The South Korean firm has emerged as a credible challenger to Apple in mobile devices while also grabbing market share from Nokia and Research In Motion with its Galaxy smartphones.

Samsung is moving in the right direction into smartphones and tablets. Rising competition is a concern but the pie is also growing, said Cha Kyung-jin, a fund manager at Golden Bridge Asset Management, which owns Samsung shares.

Samsung will be able to comfortably position itself in the market. And improving momentum in chips and flatscreens will further consolidate its position in the global technology industry.

The smartphone market is set to grow 44 percent this year, while the tablet market is likely to more than double to 55 million units in 2011, according to industry data.

Samsung's cyclical memory chips business is also set to rebound after prices likely bottomed out in the first quarter, analysts said.

The world's top maker of flatscreens and televisions reported 3.0 trillion won ($2.7 billion) in operating profit for the October-December period, missing a consensus forecast of 3.4 trillion won in profit as polled by Thomson Reuters I/B/E/S.

But this was in line with Samsung's forecast of operating profit between 2.8 trillion and 3.2 trillion won. The result compares with a 4.9 trillion won profit in the preceding quarter and 3.4 trillion won a year earlier.

On Thursday, Nokia, the world's biggest cellphone maker, warned of a grim start to 2011 after rivals such as Samsung ate into its market share. Sony Corp is also betting on new products to fend off competition from the likes of Samsung.

Shares in Samsung, whose $145 billion market capitalization is bigger than the combined value of Sony, Nokia, Toshiba and Panasonic Corp, gained as much as 1.4 percent to a record on Friday.

Samsung shares have risen by a third in the last three months, beating a 10 percent gain in the KOSPI.


Profits from Samsung's telecom division accounted for nearly half its total profit in the October-December quarter, helping offset the impact of a sharp profit drop in flatscreens and chips, which were the major earnings contributors for last year's record profit.
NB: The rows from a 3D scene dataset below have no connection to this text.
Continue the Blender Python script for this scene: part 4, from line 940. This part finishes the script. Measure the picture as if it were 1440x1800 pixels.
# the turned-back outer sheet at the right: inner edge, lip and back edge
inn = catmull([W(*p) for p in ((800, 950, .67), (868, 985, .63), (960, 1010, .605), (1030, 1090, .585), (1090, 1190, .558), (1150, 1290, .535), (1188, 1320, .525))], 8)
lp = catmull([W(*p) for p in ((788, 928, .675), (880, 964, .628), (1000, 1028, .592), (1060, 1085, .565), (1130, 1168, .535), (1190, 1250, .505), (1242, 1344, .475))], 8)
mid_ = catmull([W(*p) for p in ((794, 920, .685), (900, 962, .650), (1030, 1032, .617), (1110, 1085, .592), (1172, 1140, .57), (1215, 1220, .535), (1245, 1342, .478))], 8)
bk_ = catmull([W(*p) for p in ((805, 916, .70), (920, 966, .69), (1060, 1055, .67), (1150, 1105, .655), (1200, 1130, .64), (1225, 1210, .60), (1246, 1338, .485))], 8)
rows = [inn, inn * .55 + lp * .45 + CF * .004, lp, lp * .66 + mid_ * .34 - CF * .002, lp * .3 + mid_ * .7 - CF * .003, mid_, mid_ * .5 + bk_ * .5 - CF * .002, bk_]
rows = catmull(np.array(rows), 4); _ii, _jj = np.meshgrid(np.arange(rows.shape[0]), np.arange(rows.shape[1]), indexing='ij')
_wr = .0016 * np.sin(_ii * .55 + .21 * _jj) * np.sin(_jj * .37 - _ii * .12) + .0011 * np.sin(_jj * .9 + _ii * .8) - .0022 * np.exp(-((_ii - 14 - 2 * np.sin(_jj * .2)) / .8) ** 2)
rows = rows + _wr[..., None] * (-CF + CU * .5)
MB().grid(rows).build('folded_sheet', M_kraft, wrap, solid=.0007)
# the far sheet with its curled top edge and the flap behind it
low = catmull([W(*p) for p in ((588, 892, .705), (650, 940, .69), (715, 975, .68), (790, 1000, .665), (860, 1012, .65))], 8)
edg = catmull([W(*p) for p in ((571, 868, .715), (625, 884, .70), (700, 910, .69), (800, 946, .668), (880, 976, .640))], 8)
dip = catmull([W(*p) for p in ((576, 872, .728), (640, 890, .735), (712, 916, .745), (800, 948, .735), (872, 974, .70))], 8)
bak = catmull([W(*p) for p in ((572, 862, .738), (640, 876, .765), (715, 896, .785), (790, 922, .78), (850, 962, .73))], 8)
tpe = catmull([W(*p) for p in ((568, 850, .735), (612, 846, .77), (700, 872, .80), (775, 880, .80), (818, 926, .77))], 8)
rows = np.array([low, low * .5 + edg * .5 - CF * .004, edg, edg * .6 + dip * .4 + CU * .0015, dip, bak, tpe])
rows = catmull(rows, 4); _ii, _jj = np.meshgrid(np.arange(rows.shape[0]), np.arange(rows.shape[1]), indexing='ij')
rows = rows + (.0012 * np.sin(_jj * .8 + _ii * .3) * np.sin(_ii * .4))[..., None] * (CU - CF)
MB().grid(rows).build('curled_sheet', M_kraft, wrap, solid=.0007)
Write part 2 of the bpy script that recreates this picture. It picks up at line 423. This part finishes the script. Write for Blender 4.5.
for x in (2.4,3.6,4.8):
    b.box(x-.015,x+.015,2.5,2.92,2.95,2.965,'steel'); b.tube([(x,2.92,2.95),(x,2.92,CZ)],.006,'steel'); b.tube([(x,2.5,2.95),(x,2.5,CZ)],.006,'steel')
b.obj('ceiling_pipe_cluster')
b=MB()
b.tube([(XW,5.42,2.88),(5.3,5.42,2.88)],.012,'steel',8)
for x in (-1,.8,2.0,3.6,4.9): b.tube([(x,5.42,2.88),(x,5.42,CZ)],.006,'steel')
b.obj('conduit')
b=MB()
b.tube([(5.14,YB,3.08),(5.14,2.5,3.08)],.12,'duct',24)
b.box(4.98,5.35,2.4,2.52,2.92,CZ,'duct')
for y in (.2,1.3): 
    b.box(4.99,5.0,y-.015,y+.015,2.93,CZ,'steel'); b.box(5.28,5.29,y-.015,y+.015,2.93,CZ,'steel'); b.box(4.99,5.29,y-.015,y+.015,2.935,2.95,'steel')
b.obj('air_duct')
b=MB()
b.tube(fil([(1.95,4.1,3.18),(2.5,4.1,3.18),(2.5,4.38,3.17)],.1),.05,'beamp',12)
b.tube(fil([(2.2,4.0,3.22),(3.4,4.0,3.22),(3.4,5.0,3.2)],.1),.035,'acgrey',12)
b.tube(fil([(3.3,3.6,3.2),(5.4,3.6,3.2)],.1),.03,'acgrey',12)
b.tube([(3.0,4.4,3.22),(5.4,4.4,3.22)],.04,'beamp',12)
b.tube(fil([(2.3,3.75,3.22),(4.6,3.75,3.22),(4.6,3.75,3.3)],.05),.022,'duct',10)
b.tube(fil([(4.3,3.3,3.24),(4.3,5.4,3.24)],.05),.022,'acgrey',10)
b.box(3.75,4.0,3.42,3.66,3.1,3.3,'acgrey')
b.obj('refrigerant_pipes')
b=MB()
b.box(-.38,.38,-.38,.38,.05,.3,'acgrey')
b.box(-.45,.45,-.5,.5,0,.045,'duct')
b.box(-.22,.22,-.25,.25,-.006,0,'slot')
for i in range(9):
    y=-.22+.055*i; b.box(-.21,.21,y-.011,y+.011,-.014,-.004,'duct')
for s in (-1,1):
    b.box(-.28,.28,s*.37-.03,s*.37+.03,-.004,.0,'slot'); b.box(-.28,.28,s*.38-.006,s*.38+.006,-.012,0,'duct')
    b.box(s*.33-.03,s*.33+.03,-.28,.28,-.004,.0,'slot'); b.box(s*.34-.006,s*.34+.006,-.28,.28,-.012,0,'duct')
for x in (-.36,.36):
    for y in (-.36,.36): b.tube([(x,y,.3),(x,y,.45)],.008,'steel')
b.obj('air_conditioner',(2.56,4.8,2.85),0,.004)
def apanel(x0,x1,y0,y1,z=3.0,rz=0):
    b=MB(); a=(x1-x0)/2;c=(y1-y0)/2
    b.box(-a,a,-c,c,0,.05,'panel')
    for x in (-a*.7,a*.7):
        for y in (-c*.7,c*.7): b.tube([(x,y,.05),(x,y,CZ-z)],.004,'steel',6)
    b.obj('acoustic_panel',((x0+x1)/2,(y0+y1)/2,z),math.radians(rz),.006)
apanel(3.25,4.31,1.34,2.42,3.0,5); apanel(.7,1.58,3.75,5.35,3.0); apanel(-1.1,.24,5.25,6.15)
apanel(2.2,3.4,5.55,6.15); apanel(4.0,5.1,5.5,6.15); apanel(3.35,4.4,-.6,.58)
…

Samsung has sold around 10 million Galaxy S smartphones, powered by Google's Android platform, since its June debut, and 2 million Galaxy tablets in the past three months.

It still has a long way to catch up with Apple, which sold more than 7 million iPads and 16.2 million iPhones last quarter alone. Apple says it is unable to build enough iPhones to meet demand.

Samsung's smartphones are doing well, but due to a variety of its models, manufacturing costs will be high compared to Apple, which has fewer models, said Shin Jin-Ho, head of equity at Midas Asset Management, which holds Samsung shares.

The shares will probably extend gains through the first half of this year due to strength in memory chip momentum. But the likely slowdown in the recovery in the second half could impact shares.

Samsung competes with Sony and LG Electronics Inc in TVs and Toshiba and Hynix in semiconductors.